O cineasta Maurício Osaki lembra que as trajetórias de filmes longos enfrentam pressões e lógicas distintas, portanto, não devem ser medidos sob a mesma ótica. “Acho que o curta-metragem oferece muitas possibilidades, e, claro, com custos infinitamente menores, há uma produção maior e mais diversidade. Nesse universo, é possível encontrar de tudo. Um fato novo é que o longa-metragem não é um objetivo final, como acho que era no passado. Hoje, há muitas possibilidades para os realizadores se expressarem e viverem”, assegura, citando formatos como programas seriados e novas linguagens para a internet.

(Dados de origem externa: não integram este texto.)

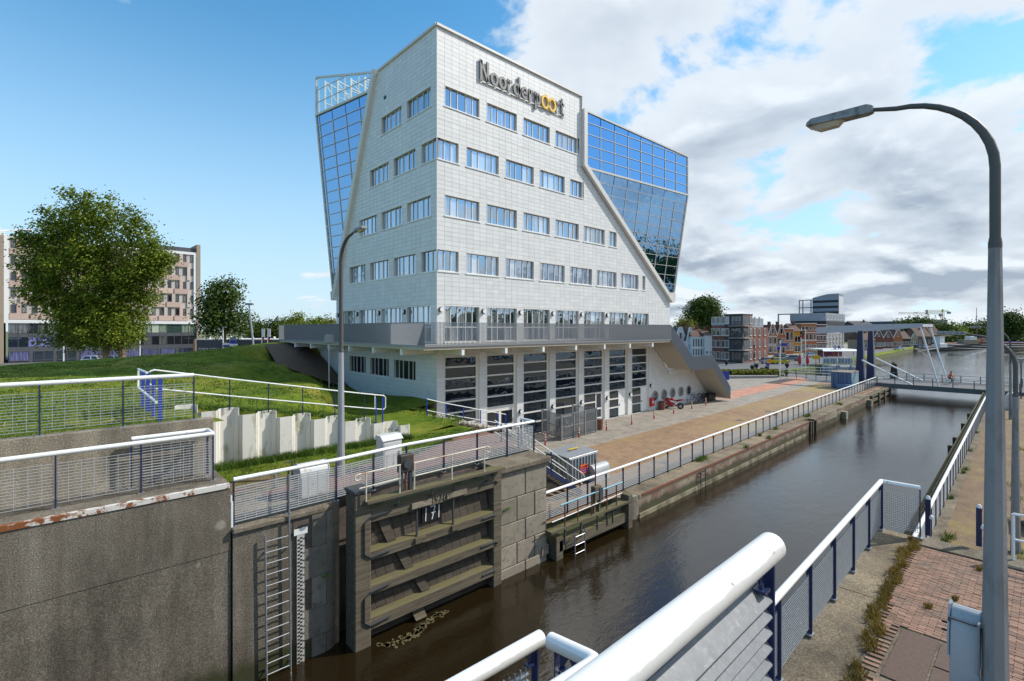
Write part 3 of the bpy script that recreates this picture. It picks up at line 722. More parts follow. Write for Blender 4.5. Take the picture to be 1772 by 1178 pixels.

No Brasil, atualmente, existe o site Porta Curtas, com um vasto acervo de obras do país, e o canal Curta!, dedicado à exibição do formato, além de festivais ao longo do ano. “O Brasil tem uma extensa, diversa e forte produção de filmes em curta-metragem e é impressionante que, em números, não ficamos tão atrás de países como a França e mesmo os Estados Unidos. O que acontece, ainda, é que não temos uma indústria totalmente consolidada e organizada, de forma que a falta de continuidade e dificuldades de produção acabam minando muitas carreiras promissoras”, lamenta Osaki, que afirma, porém: “O curta-metragem continuará muito vivo. E diverso”. E cada vez mais difícil de categorizar.
LAÍS ARAÚJO, estudante de Jornalismo e estagiária da Continente.